Correct answer by Phil Frost - W8II on September 27, 2021
Yes - and No !! The use of ferrite chokes for receive is far more critical than for transmit. Typically you have electric and magnetic fields in your schack originating in switch power supplies. Computers, lamps, almost anything these days.. The fields will induce currents on the outside of your coax and they will travel up to the feedpoint and enter your center conductor and then get into your RX. A feedpoint choke would present a series resistance and in that way reduce the interference to some extent - just like it attenuates the transmit current. On the TX side 10 dB of attenuation is plenty, but on the RX side you might want 30 dB or more. The trick is to place a second choke 0.25 wavelengths from the feedpoint along the feedline. For the current on the outside of the coax this is a high impedance point (because of the choke at the feedpoint) so this second choke has a multiplicative effect. Note that a choke half a wavelength from the feedpoint does not help much because it would sit on a high impedance point for currents along the feeder. I have uploaded 4 videos about related problems. Search the Internet for "Sensors sm5bsz" These videos might convey some useful ideas on how to manage currents on the coax screen for the receive side.

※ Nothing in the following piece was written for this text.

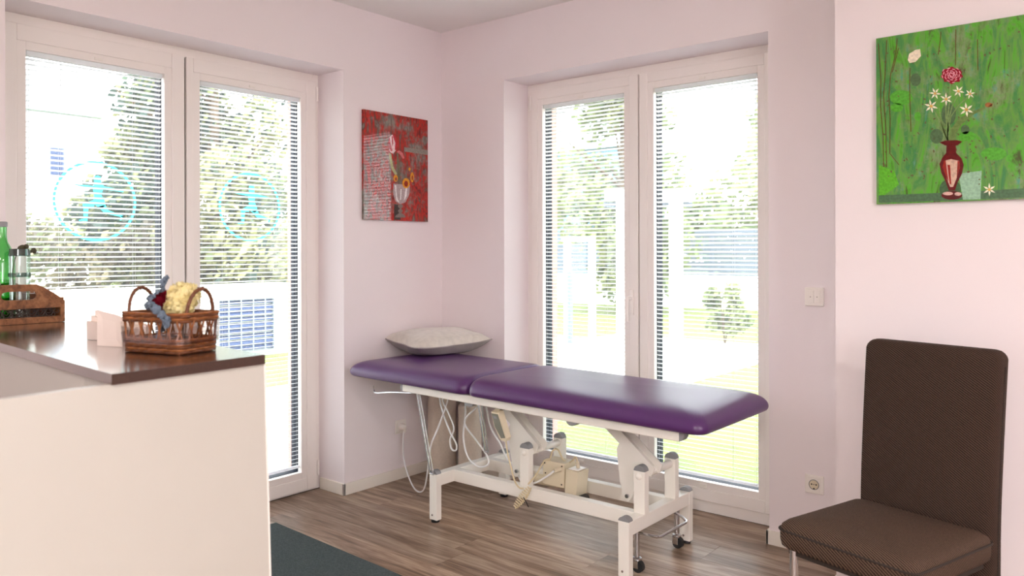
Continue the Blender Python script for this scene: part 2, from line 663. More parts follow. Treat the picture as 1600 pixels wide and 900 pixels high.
def french_door(name, axis, sg, o0, o1, sashes, zb, handle_u, dark_side):
    """axis: wall normal axis; sg: outward sign (-1 for left wall, +1 for back wall)"""
    D = lambda d: sg * d
    root = bpy.data.objects.new(name, None)
    COL.objects.link(root)
    c = (o0 + o1) / 2
    root.location = (sg * R, c, 0) if axis == 'x' else (c, sg * R, 0)
    root['kind'] = 'structure'
    # outer frame
    f = MB()
    d0, d1 = sorted((D(R), D(0.30)))
    s0, s1 = sashes[0]['u'][0], sashes[-1]['u'][1]
    ring(f, o0, o1, 0.0, ZT, s0 + 0.012, s1 - 0.012, zb + 0.012, 2.222, d0, d1, axis, 0.002)
    f.build('frame', M['pvc'], root)
    blinds = []
    for i, s in enumerate(sashes):
        u0, u1 = s['u']
        g0, g1 = s['g']
        zt = 2.236
        q0, q1 = s['z']
        sh = MB()
        d0, d1 = sorted((D(0.199), D(0.238)))
        ring(sh, u0, u1, zb, zt, g0 - 0.034, g1 + 0.034, q0 - 0.034, q1 + 0.034, d0, d1, axis, 0.003)
        sash = sh.build('sash', M['pvc'], root)
        bd = MB()
        d0, d1 = sorted((D(0.2025), D(0.236)))
        ring(bd, g0 - 0.034, g1 + 0.034, q0 - 0.034, q1 + 0.034, g0, g1, q0, q1, d0, d1, axis, 0.0015)
        bd.build('glazing_bead', M['pvc'], sash)
        an = MB()
        d0, d1 = sorted((D(0.238), D(0.296)))
        ring(an, u0 + 0.004, u1 - 0.004, zb + 0.004, zt - 0.004, g0 + 0.001, g1 - 0.001, q0 + 0.001, q1 - 0.001, d0, d1, axis)
        an.build('outer_frame', M['anth'], sash, label='anthracite outer side of the sash')
        pg = MB()
        ub(pg, axis, g0, g1, D(0.266), D(0.270), q0, q1)
        pane = pg.build('pane', M['pane'], sash)
        if s.get('logo'):
            cy, cz, Rr = s['logo']
            st = MB()
            X = -0.2645
            n = 56
            for k in range(n):
                a0, a1 = 2 * PI * k / n, 2 * PI * (k + 1) / n
                st.face([(X, cy + math.cos(a) * r_, cz + math.sin(a) * r_) for a, r_ in ((a0, Rr), (a1, Rr), (a1, Rr * .935), (a0, Rr * .935))])
            fig = [
                [(437, 262), (444, 244), (470, 237), (494, 244), (500, 262), (500, 306), (525, 322), (440, 322), (430, 318), (440, 306)],
                [(235, 318), (430, 326), (430, 347), (330, 336)],
                [(512, 322), (640, 342), (695, 356), (690, 366), (620, 358), (512, 350)],
                [(428, 322), (514, 322), (512, 360), (500, 398), (440, 398), (430, 360)],
                [(440, 398), (500, 398), (528, 445), (534, 482), (512, 505), (470, 500), (440, 480), (436, 440)],
                [(440, 440), (440, 500), (395, 502), (346, 506), (344, 480), (378, 468)],
                [(350, 500), (394, 500), (384, 604), (352, 602)],
                [(384, 602), (384, 620), (314, 622), (316, 612), (352, 600)],
                [(470, 498), (534, 480), (560, 525), (660, 556), (690, 566), (684, 580), (640, 572), (530, 552)],
                [(670, 570), (690, 566), (672, 606), (656, 606)],
            ]
            for pl in fig:
                st.face([(X, cy + (px - 455) / 350 * Rr, cz - (py - 443 - 10) / 328 * Rr * .98) for px, py in pl])
            st.build('logo_sticker', M['sticker'], sash, label='turquoise round film logo of a lunging figure')
        # little clip and hinge
        cl = MB()
        uc = (g0 + g1) / 2
        ub(cl, axis, uc - 0.02, uc + 0.02, D(0.190), D(0.2025), q0 - 0.03, q0 - 0.012, 0.003)
        cl.build('blind_clip', M['plastic'], sash)
        cl = MB()
        ub(cl, axis, uc - 0.022, uc + 0.012, D(0.1985), D(0.2030), q1 + 0.008, q1 + 0.020, 0.001)
        cl.build('latch_plate', M['plastic'], sash)
        for hz in (2.17, 0.12):
            hg = MB()
            uu = u0 - 0.008 if i == 0 else u1 + 0.008
            hp = (D(0.197), uu) if axis == 'x' else (uu, D(0.197))
            hg.cyl((hp[0], hp[1], hz - 0.04), (hp[0], hp[1], hz + 0.04), 0.0065, 10)
            hg.build('hinge', M['pvc'], sash, smooth=True)
        blinds.append((g0, g1, q0, q1))
    # dark gap between the sashes
    gp = MB()
    ga, gb = sashes[0]['u'][1], sashes[1]['u'][0]
    ub(gp, axis, ga - 0.012, gb + 0.012, D(0.216), D(0.234), zb, 2.23)
    gp.build('gasket', M['gasket'], root)
    if handle_u is not None:
        hd = MB()
        if axis == 'y':
            hd.box(handle_u - 0.014, handle_u + 0.014, 0.190, 0.199, 0.965, 1.10, 0.004)
            hd.cyl((handle_u, 0.192, 1.055), (handle_u, 0.155, 1.055), 0.010, 12)
            hd.tube(bez([(handle_u, 0.155, 1.062), (handle_u, 0.147, 1.03), (handle_u, 0.147, 0.96), (handle_u, 0.152, 0.935)], 5), 0.0105, 10)
        hd.build('handle', M['pvc'], root, smooth=True)
    return blinds


A_S = [dict(u=(-2.312, -1.530), g=(-2.208, -1.626), z=(0.112, 2.134), logo=(-1.908, 1.530, 0.178)),
       dict(u=(-1.520, -0.776), g=(-1.451, -0.872), z=(0.112, 2.134), logo=(-1.140, 1.537, 0.178))]
B_S = [dict(u=(0.540, 1.250), g=(0.614, 1.164), z=(0.155, 2.150)),
       dict(u=(1.258, 1.990), g=(1.341, 1.900), z=(0.155, 2.150))]
bl_a = french_door('door_1', 'x', -1, YA0, YA1, A_S, 0.012, None, 1)
bl_b = french_door('door_2', 'y', 1, XB0, XB1, B_S, 0.060, 1.212, 0)

PITCH, SW = 0.0215, 0.024


def blind(axis, sg, g0, g1, q0, q1, label, tilt_deg):
    TILT = math.radians(-tilt_deg)      # inner slat edge raised
    d = sg * 0.2225
    uc = (g0 + g1) / 2
    loc = (d, uc, q1) if axis == 'x' else (uc, d, q1)
    root = thing('venetian_blind', label, 'blind', loc, 'venetian blinds on the terrace doors')
    hw = (g1 - g0) / 2 - 0.006
    T = Matrix.Translation(loc)
    if axis == 'x':
        T = T @ Matrix.Rotation(PI / 2, 4, 'Z')      # local x -> world y ; local y -> world -x (outward for the left wall)
    hr = MB().box(-hw, hw, -0.013, 0.013, -0.022, -0.001, 0.002, mtx=T)
    hr.build('head_rail', M['slat'], root)
    key = (axis, round(hw, 3), tilt_deg)
    if key not in slat_meshes:
        mb = MB()
        prof = []
        for k in range(5):
            t = -1 + k / 2
            v = t * SW / 2
            zc = 0.0022 * (1 - t * t)
            prof.append((v * math.cos(TILT) - zc * math.sin(TILT), zc * math.cos(TILT) + v * math.sin(TILT)))
        mb.quadstrip([[Vector((-hw, y, z)) for y, z in prof], [Vector((hw, y, z)) for y, z in prof]], close=False)
        o = mb.build('slat', M['slat'], None, smooth=True)
        slat_meshes[key] = o.data
        bpy.data.objects.remove(o)
    me = slat_meshes[key]
    n = int((q1 - q0 - 0.045) / PITCH)
    for k in range(n):
        o = bpy.data.objects.new('slat', me)
        COL.objects.link(o)
        o.parent = root
        o.matrix_parent_inverse = Matrix()
        o.location = (0, 0, -0.034 - k * PITCH)
        if axis == 'x':
            o.rotation_euler = (0, 0, PI / 2)
    zb = -0.034 - n * PITCH
    MB().box(-hw, hw, -0.011, 0.011, zb - 0.006, zb + 0.006, 0.002, mtx=T).build('bottom_rail', M['slat'], root)
    for fx in (-0.98, -0.55, 0.55, 0.98):
        for fy in (-0.012, 0.012):
            MB().tube([T @ Vector((fx * hw, fy, -0.02)), T @ Vector((fx * hw, fy, zb))], 0.0006, 4).build('ladder_cord', M['cordm'], root)
    return root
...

Answered by sm5bsz on September 27, 2021
Other answers address well how to measure it and how it affects transmit, but there is little discussion of receive.
For transmit, the choke's purpose is to reduce external coupling between the antenna and the coax when the antenna needs to be balanced and the coax geometry might disturb this. The ideal location for the choke in this situation is at the antenna feedpoint where it is suppose to be balanced.
For receive, I assume you are asking if you can reduce received noise received by common mode -- presumably noise that the antenna itself wouldn't also receive. This would assume that some part of the coax shield is itself acting as an antenna. In this case, any part of the coax could do this. A choke at the receiver should reduce such noise, assuming the antenna isn't also getting that noise.
But note another answer in another question brought up the point that multiple chokes on the coax could accidentally create a resonant section which could amplify the noise instead. For example, the Carolina Windom adds 10m to the system by intentionally setting up a vertical 10m resonant section of coax between two chokes. As with many things in amateur radio, the best way to get a practical answer is to try it and maybe move it around a bit until you get best results.
Answered by user10489 on September 27, 2021
A common mode choke at the antenna feedpoint will have little to no affect on whether received RF induces signals on the outside shield of a long (relative to the wavelength) coax.
If you disconnect and completely take down the antenna, but leave the coax up; then connect the coax shield to a receiver, it will still receive HF signals, likely less than a dozen dB down from when connected to the antenna. It’s wire in the air. Perpendicular far field RF will induce currents in it, even if exactly balanced near field EM doesn’t. Think long wire antenna.
A choke at the radio would be a better attenuator for this (blocking coax RFI/EMI pickup).
Answered by hotpaw2 on September 27, 2021
An RF choke works exactly the same for transmit as it does for receive and will also block any noise or received signals induced in the outer of the coax from reaching the receiver.
Adding an RF choke at the receiver won't help with blocking any common mode current which exists on the outside of the coax as this current flows into the coax at the antenna end and adds to the current traveling towards the receiver on the inside of the shield of the coax.